Johansson wants his charge to think aggressively and to beat his opponents to the punch.

“With David we are trying to make him play a more offensive game, to not be afraid to come into the net, to take a little bit more risk sometimes, because if you go up sometimes against Novak, Rafa or even a guy like Tsitsipas, you have to try to play smart against them. It’s very tough to beat them from the baseline, so when the opportunity comes you have to strike.”

But he also knows that Goffin’s break and butter is quickness, defense and counterpunching. Not blessed with great size or power, Goffin relies on an ability to use the whole court and an ability to use his speed and finesse to create problems for his opponents.

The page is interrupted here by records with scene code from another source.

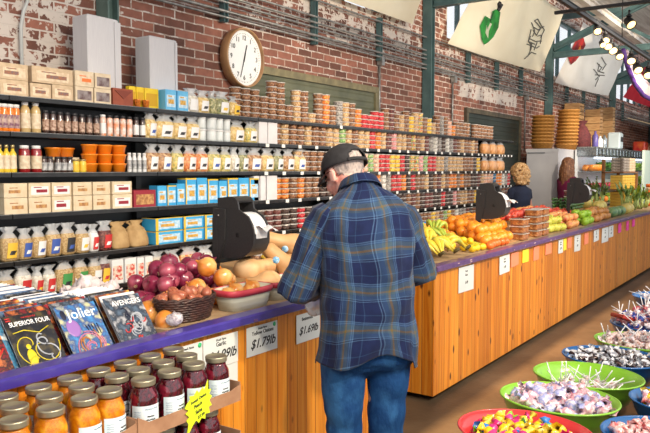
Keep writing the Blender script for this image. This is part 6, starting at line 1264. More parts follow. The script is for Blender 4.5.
def plaid_mat():
    m, nt, b = nodes('blue_plaid_flannel'); tc = N(nt, 'ShaderNodeTexCoord'); sp = N(nt, 'ShaderNodeSeparateXYZ'); dn = N(nt, 'ShaderNodeTexNoise', i_Scale=3.2); L(nt, tc.outputs['UV'], dn.inputs['Vector']); dd = N(nt, 'ShaderNodeVectorMath', operation='MULTIPLY_ADD'); L(nt, dn.outputs['Color'], dd.inputs[0]); dd.inputs[1].default_value = (.09, .09, 0); L(nt, tc.outputs['UV'], dd.inputs[2]); L(nt, dd.outputs[0], sp.inputs[0])
    nv, mid, lt, oc, gr = C(18, 30, 68), C(44, 70, 106), C(74, 104, 140), C(104, 88, 52), C(62, 82, 98)
    def stripe(s, off, P=.17):
        a = N(nt, 'ShaderNodeMath', operation='MULTIPLY_ADD'); L(nt, s, a.inputs[0]); a.inputs[1].default_value = 1 / P; a.inputs[2].default_value = off
        f = N(nt, 'ShaderNodeMath', operation='FRACT'); L(nt, a.outputs[0], f.inputs[0])
        return ramp(nt, f.outputs[0], [(0, nv), (.10, nv), (.13, lt), (.15, nv), (.18, lt), (.20, mid), (.30, gr), (.35, oc), (.40, gr), (.50, mid), (.52, lt), (.54, mid), (.57, lt), (.59, nv), (.76, nv), (.78, mid), (.80, nv)], 'CONSTANT')
    a, c = stripe(sp.outputs[0], .1), stripe(sp.outputs[1], .35)
    w1 = N(nt, 'ShaderNodeTexWave', wave_type='BANDS', bands_direction='DIAGONAL', i_Scale=160.0); L(nt, tc.outputs['UV'], w1.inputs['Vector'])
    wf = N(nt, 'ShaderNodeMapRange'); L(nt, w1.outputs['Fac'], wf.inputs[0]); wf.inputs[3].default_value = .38; wf.inputs[4].default_value = .62
    mx = N(nt, 'ShaderNodeMix', data_type='RGBA'); L(nt, wf.outputs[0], mx.inputs[0]); L(nt, a, mx.inputs[6]); L(nt, c, mx.inputs[7])
    nz = N(nt, 'ShaderNodeTexNoise', i_Scale=22.0, i_Detail=5.0); L(nt, tc.outputs['Object'], nz.inputs['Vector']); 
    m2 = N(nt, 'ShaderNodeMix', data_type='RGBA', blend_type='MULTIPLY'); m2.inputs[0].default_value = .5; L(nt, mx.outputs[2], m2.inputs[6]); L(nt, ramp(nt, nz.outputs[0], [(.35, (.55, .55, .55, 1)), (.6, (1, 1, 1, 1))]), m2.inputs[7])
    L(nt, m2.outputs[2], b.inputs['Base Color']); b.inputs['Roughness'].default_value = .9; b.inputs['Sheen Weight'].default_value = .12; b.inputs['Specular IOR Level'].default_value = .2
    return m
PLAID = plaid_mat()
DENIM = mat('blue_denim', (30, 76, 128), (22, 62, 112), c3=(48, 98, 150), rough=.85, scale=9, bump=.25, bscale=120, stretch=(1, 1, .6), spec=.2); DENIMF = mat('faded_denim', (110, 140, 190), (84, 120, 176), rough=.9, scale=10)
CAPM = mat('black_cap_cloth', (44, 44, 48), (34, 34, 38), rough=.9, scale=40, bump=.1); SOLE = mat('shoe_sole', (60, 52, 46), rough=.8); SHOE = mat('brown_shoe', (84, 60, 44), rough=.6)
def sm(p): return p
man = thing('person', 'man in blue plaid shirt, jeans and black cap at the counter, holding a clear bag', 'person', (2.65, 1.605, 0), R(-39))
# joints in the man's own axes: +Y is where he faces, +X his right
NECK = V((-.01, .075, 1.535)); HC = V((-.055, .150, 1.632))
Mh = RZ(R(20)) @ RX(R(-33))
body = MB()
limb(body, [(-.0, 0, .86), (0, -.01, 1.05), (0, .0, 1.25), (0, .03, 1.40)], [.12, .125, .12, .095], PINKSKIN)
limb(body, [(-.14, .05, 1.43), (.14, .05, 1.43)], [.055, .055], PINKSKIN)
limb(body, [(0, .05, 1.42), tuple(NECK), tuple(HC + Mh @ V((0, -.02, -.05)))], [.07, .062, .062], PINKSKIN)
LE, LWr, RE, RWr = (-.282, .075, 1.145), (-.125, .33, 1.085), (.27, .075, 1.20), (.08, .36, 1.10)
limb(body, [(-.17, .035, 1.415), LE, LWr], [.05, .048, .034], PINKSKIN); limb(body, [(.17, .035, 1.415), RE, RWr], [.05, .048, .034], PINKSKIN)
for s_, x in ((-1, -.10), (1, .095)): limb(body, [(x, 0, .84), (x * .95, .01, .48), (x * .95, -.01, .1)], [.095, .062, .042], PINKSKIN); limb(body, [(x * .95, -.02, .055), (x * .95 + s_ * .02, .13, .04)], [.04, .03], PINKSKIN)
dl = (V(LWr) - V(LE)).normalized(); dr = (V(RWr) - V(RE)).normalized()
def frame(y, down): y = y.normalized(); z = -(V(down) - y * V(down).dot(y)).normalized(); x = y.cross(z); return Matrix((x, y, z)).transposed().to_4x4()
hand_into(body, V(LWr) + dl * .03, frame(dl + V((.1, .3, -.1)), (.35, 0, -1)), PINKSKIN, 1, .75); hand_into(body, V(RWr) + dr * .03, frame(dr + V((-.1, .3, -.1)), (-.35, 0, -1)), PINKSKIN, -1, .75)
head_into(body, HC, Mh, PINKSKIN, 1.03)
bo = fuse('body', body, .0065, 5, man)
# scalp hair: the back and sides of the head, close cropped
def on_head(p): return HC + Mh @ (V(p) * 1.03)
mb = MB(); n = 28; vs = []; rows_ = 10
for j in range(rows_ + 1):
    t = j / rows_
    for i in range(n + 1):
        a = R(-168 + 156 * i / n); z = -.065 + .135 * t + (.035 if abs(i / n - .5) > .36 else 0) * (1 - t); rr_ = math.sqrt(max(.05, 1 - ((z - .035) / .095) ** 2)); rr_ = max(rr_, .60 + .3 * t)
        vs.append(on_head((.0805 * rr_ * cos(a), -.012 + .1005 * rr_ * sin(a) , z)))
mb.add(vs, [(j * (n + 1) + i, j * (n + 1) + i + 1, (j + 1) * (n + 1) + i + 1, (j + 1) * (n + 1) + i) for j in range(rows_) for i in range(n)], GREYH); h_ = obj('hair', mb, man)
so = h_.modifiers.new('t', 'SOLIDIFY'); so.thickness = .004; so.offset = 1
for q in (-1, 1):
    mb = MB(); mb.ball(on_head((q * .03, .083, .0)), .012, EYEW, 10); mb.ball(on_head((q * .03, .092, -.001)), .006, EYED, 8); obj('eye', mb, man)
mb = MB(); mb.ball((0, 0, 0), (.024, .008, .007), LIP, 12, Matrix.Translation(on_head((0, .098, -.058))) @ Mh); obj('mouth', mb, man)
# glasses
gl = MB(); 
for q in (-1, 1):
    gl.tube([on_head((q * .03 + .024 * cos(2 * pi * k / 16), .112, -.0 + .018 * sin(2 * pi * k / 16))) for k in range(17)], .0016, INK, 6, cap=False)
    gl.tube([on_head((q * .054, .112, .004)), on_head((q * .078, .085, .006)), on_head((q * .088, .02, .004)), on_head((q * .089, -.012, .0)), on_head((q * .086, -.028, -.012))], .0026, mat('dark_red_frames', (90, 34, 30), rough=.4), 6)
gl.tube([on_head((-.006, .113, .004)), on_head((.006, .113, .004))], .0018, INK, 6); obj('glasses', gl, man)
# cap
mb = MB(); n = 40; vs = []; rr_n = 12; Mc = RX(R(13))
def capP(a, e, o=0): return on_head(Mc @ V(((.093 + o) * cos(e) * cos(a), -.012 + (.111 + o) * cos(e) * sin(a), .026 + (.096 + o) * sin(e))))
fs = []; lo_ = R(-6)
for j in range(rr_n + 1):
    for i in range(n): vs.append(capP(2 * pi * i / n, lo_ + (pi / 2 - .02 - lo_) * j / rr_n))
for j in range(rr_n):
    for i in range(n):
        ang = (i + .5) / n * 360; back = abs(((ang - 270 + 180) % 360) - 180)
        hole = back < 27 and 1 <= j <= 3 and (back / 27) ** 2 + ((j - 1 + .5) / 3.2) ** 2 < 1
        if not hole: fs.append((j * n + i, j * n + (i + 1) % n, (j + 1) * n + (i + 1) % n, (j + 1) * n + i))
mb.add(vs, fs, CAPM); cp = obj('cap', mb, man); so = cp.modifiers.new('t', 'SOLIDIFY'); so.thickness = .004; so.offset = 1
mb = MB(); mb.ball((0, 0, 0), (.007, .007, .004), CAPM, 10, Matrix.Translation(capP(0, pi / 2 - .01, .004)) @ Mh); obj('cap_button', mb, cp)
mb = MB(); n2 = 18; vs = []
for j in range(7):
    t = j / 6
    for i in range(n2 + 1):
        a = R(28 + 124 * i / n2); vs.append(on_head(Mc @ V((.092 * cos(a) * (1 - .04 * t), -.010 + .108 * sin(a) + .078 * t * sin(pi * i / n2) ** .5, .020 - .028 * t * 1.0 - .016 * (abs(i / n2 - .5) * 2) ** 2 * (t + .2)))))
mb.add(vs, [(j * (n2 + 1) + i, j * (n2 + 1) + i + 1, (j + 1) * (n2 + 1) + i + 1, (j + 1) * (n2 + 1) + i) for j in range(6) for i in range(n2)], CAPM); bl_ = obj('cap_bill', mb, cp); so = bl_.modifiers.new('t', 'SOLIDIFY'); so.thickness = .004
mb = MB(); pts_ = [capP(R(270 + a), R(-1), .003) for a in range(-34, 35, 4)]; 
for q in (-.004, 0, .004): mb.tube([p + Mh @ V((0, 0, q)) for p in pts_], .0035, CAPM, 6)
obj('cap_strap', mb, cp)
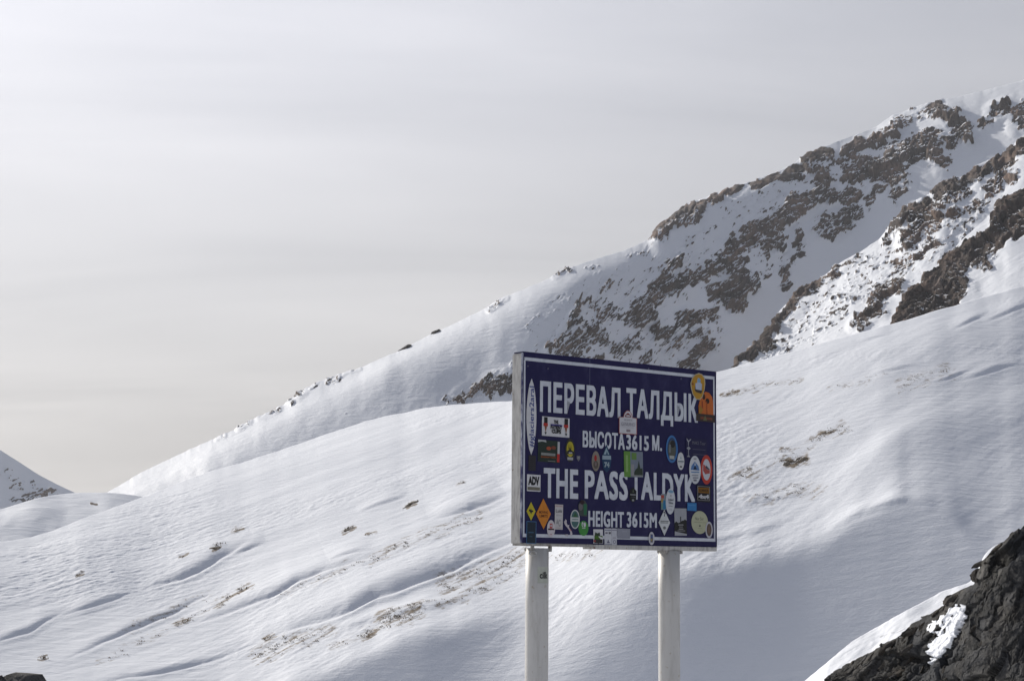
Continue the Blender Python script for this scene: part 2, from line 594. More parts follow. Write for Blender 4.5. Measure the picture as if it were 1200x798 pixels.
HZ, hpatch = hill_displace(HPX, HPY, HX, HY, HZ)
HILL_DIRT = [([(918, 541), (932, 540), (944, 537)], 5, 1.0), ([(962, 509), (976, 505)], 2.6, 0.95), ([(951, 514), (958, 513)], 2.5, .7), ([(915, 527), (925, 526)], 2, .7),
             ([(846, 463), (862, 459)], 3.2, 0.9), ([(862, 460), (900, 450), (940, 444)], 3, .42), ([(864, 556), (876, 551)], 4, 0.7), ([(860, 560), (930, 530), (990, 500)], 7, .36),
             ([(1060, 452), (1085, 441), (1112, 436)], 10, 0.42), ([(975, 455), (1040, 440)], 4, .34),
             ([(475, 597), (486, 589)], 3, 1.0), ([(402, 625), (414, 620)], 3, 0.95), ([(431, 630), (437, 627)], 2.2, .9), ([(249, 649), (256, 645)], 3, 1.0),
             ([(272, 626), (284, 622)], 2.5, .8), ([(212, 658), (217, 656)], 2.2, .8), ([(536, 570), (543, 568)], 2, .7), ([(90, 676), (96, 673)], 2, .7),
             ([(255, 712), (271, 701), (290, 692)], 4.5, 0.75), ([(150, 738), (200, 716), (245, 697)], 5, .36), ([(205, 734), (222, 726)], 4, .8),
             ([(120, 775), (160, 755), (205, 735), (250, 712)], 5, .34), ([(430, 664), (480, 640), (560, 608)], 7, 0.46), ([(330, 700), (430, 662)], 5, .34),
             ([(448, 725), (468, 722), (490, 718)], 7, 0.72), ([(455, 716), (500, 708), (545, 703)], 4, .52), ([(300, 770), (340, 752), (385, 742)], 9, 0.5),
             ([(520, 684), (570, 668), (612, 650)], 10, 0.5), ([(545, 695), (600, 672)], 8, .4), ([(640, 655), (700, 648)], 6, .36), ([(428, 745), (436, 740)], 4, .8),
             ([(390, 758), (440, 735), (480, 727)], 5, .42), ([(880, 585), (930, 574), (960, 572)], 8, .38), ([(310, 750), (318, 748)], 3, .8), ([(46, 771), (54, 769)], 2.5, .8)]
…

“David is not a player that is basing his game on power. His game is based on being quick on the court, changing directions really fast. And the same with his serve, he doesn’t have a serve like [bigger players] but he serves tactically very good,” he said. “You have to be smart on the court and you have to know what kind of battles you have to fight against them, and sometimes it’s not about the power it’s more about changing directions really fast or cutting corners on the court—that’s what David is one of the best guys in the world at.”

Despite a 4-6 start to 2019, both Johansson and Goffin believe that a big win can change the complexion of a season. Perhaps that time is coming here in Miami.

“We try to work on a couple of things that I think is a key in his game. Maybe he hasn’t had the start of the year that he would have liked, but we try to work smart, we try to work on a couple of things. … a big win and things can change.”